The Arab League has rejected a US security plan that would involve Israel’s military presence on the border between the West Bank and Jordan for 10 years. The plan was proposed by the US Secretary of State as a part of Israeli-Palestinian talks.

The League’s Secretary-General Nabil Elaraby has said there could be “not one” Israeli soldier in the territory of a future Palestine, speaking at an emergency meeting in Cairo, called at the request of Palestinian President Mahmoud Abbas.

The United States has recently presented "some thoughts" on security arrangements, according to Secretary of State John Kerry, one of which reportedly was a proposal that the Israeli Defense Force remains in the Jordan Valley for 10 years after the establishment of a future Palestinian state.

Palestinian officials have criticized the plan saying that the US was to address Israeli concerns about a potential influx of militants and weapons.

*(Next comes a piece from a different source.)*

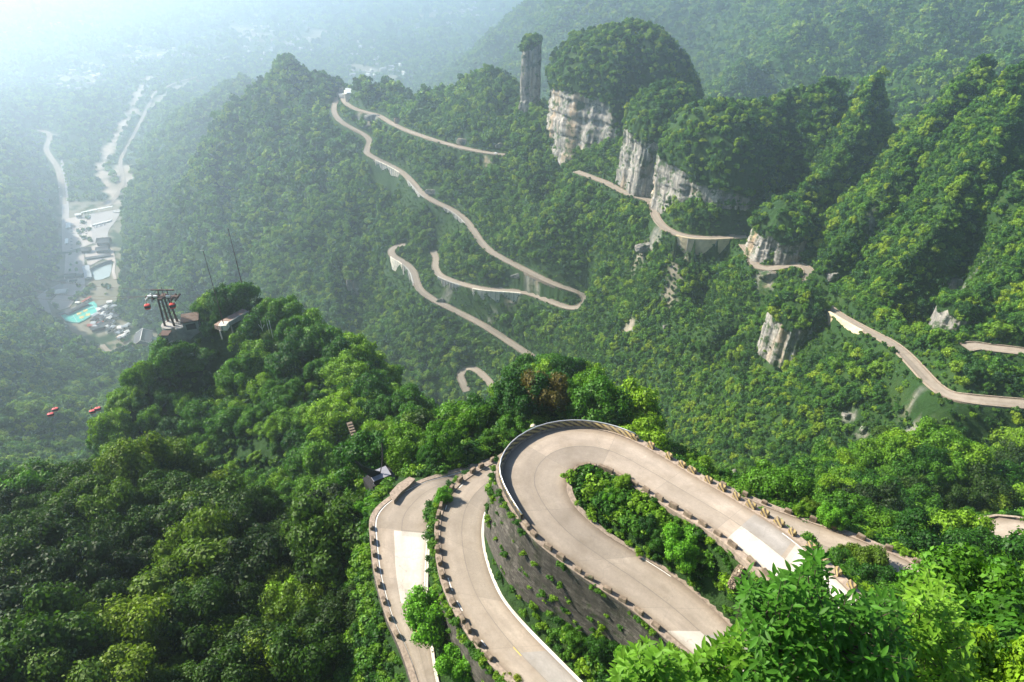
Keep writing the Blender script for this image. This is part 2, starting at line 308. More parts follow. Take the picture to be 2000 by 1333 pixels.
for O, I in (LP, MP, UP):
    poly = np.vstack([O + outward(O, I) * .6, (I - outward(O, I) * .3)[::-1]])
    m = near_mask(poly, 3); X, Y = GX[m], GY[m]; ins = inpoly(poly, X, Y)
    _, z = seg_dist((O + I) / 2, X, Y); g = GZ[m]; g[ins] = z[ins] - .9; GZ[m] = g
    f = FOOT[m]; f |= ins; FOOT[m] = f
LR = math.log(R1 / R0)
def _ij(x, y):
    x = np.asarray(x, float); y = np.asarray(y, float)
    r = np.clip(np.hypot(x, y), R0, R1 * .999); t = np.clip(np.arctan2(x, y), T0, T1 - 1e-6)
    return np.log(r / R0) / LR * (NR - 1), (t - T0) / (T1 - T0) * (NT - 1)
def samp(G, x, y):
    fi, fj = _ij(x, y); i = np.minimum(fi.astype(int), NR - 2); j = np.minimum(fj.astype(int), NT - 2); a = fi - i; b = fj - j
    return (G[i, j] * (1 - a) + G[i + 1, j] * a) * (1 - b) + (G[i, j + 1] * (1 - a) + G[i + 1, j + 1] * a) * b
def HT(x, y): return samp(GZ, x, y)
def hit(px, py, d0=20.0):
    r = ray(px, py); t = d0
    while t < 12000:
        if r[2] * t < float(HT(r[0] * t, r[1] * t)):
            lo, hi = t / 1.006 - 1, t
            for _ in range(14):
                mid = (lo + hi) / 2
                if r[2] * mid < float(HT(r[0] * mid, r[1] * mid)): hi = mid
                else: lo = mid
            p = r * hi; return np.array([p[0], p[1], float(HT(p[0], p[1]))])
        t *= 1.006
    return r * t

# ------------------------------------------------------------------ materials
def newmat(name):
    m = bpy.data.materials.new(name); m.use_nodes = True; nt = m.node_tree
    b = nt.nodes['Principled BSDF']; b.inputs['Roughness'].default_value = .85
    if 'Specular IOR Level' in b.inputs: b.inputs['Specular IOR Level'].default_value = .2
    return m, nt, b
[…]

Abbas said he could accept the deployment of US troops there.

Elaraby also stressed during the Arab League meeting that no peace deal would work between Palestinian Authority and Israel under such conditions. However, the resolution he read at the end of the assembly, did not have harsh condemnation of the US plan, such as seen in a report that was circulated before the meeting.

The report, seen by Reuters, said the US security proposals “achieved Israeli security expansionist demands, and guaranteed [Israel's] continued control of [the Jordan Valley] on the security pretext.”

It also described them as “an American retreat,” saying that Washington and Tel Aviv are linking negotiations on political issues to the Palestinians' approval to “the American security solution.” “This is what the Palestinian side rejects,” the report read.

It also offered the Arab League nations to support Palestinians by objecting to “all the Israeli plans and policies aimed at changing the demographic and geographic situation in the occupied Palestinian territories, including in Jerusalem,” as quoted by Haaretz.

An Israeli soldier guides a tank at an Israeli Defnce Forces (IDF) staging area by the central Gaza border November 22, 2012. (Reuters/Yannis Behrakis)

While John Kerry offered no details into the US security proposals, President Abbas has claimed the proposed security plan supports Israel’s position in the region by securing IDF presence in the Jordan River Valley, at the same time delaying Palestinian demands.

The Palestinian leader instructed his delegation to object to any partial proposal or interim deal, Palestinian chief negotiator Saeb Erekat told the Palestinian news agency on Saturday. The diplomat added that any arrangement reached within the agreed timeframe, before April 29, must be a final one.

“We are not talking about a final peace treaty but only a framework agreement, which is halfway to a final treaty,”
Erekat said earlier on Friday.

According to Kerry’s initial proposal, presented earlier in December, border crossings into Jordan would be under joint Israeli-Palestinian control, possibly with US troop presence.

It would also require the Israeli military contingent to leave most of West Bank, except for the Jordan Valley, prohibit the IDF from operating in Palestinian lands to combat the extremist threat. Washington also offered investments into Israel’s intelligence capabilities to help counter any threats.

When Kerry presented the proposal earlier this month he said, that “if Israel's security can't increase as a result of an agreement, it's very difficult to make an agreement. Obviously, security is paramount in the minds of the Prime Minister [Benjamin Netanyahu] and his team with respect to their ability to move forward on other issues."

Israel and the Palestinians resumed direct peace negotiations in July after a three-year break. Since Israeli and Palestinian teams visited Washington, John Kerry has been shuttling between the sides brokering a deal, but so far no concrete progress has been made.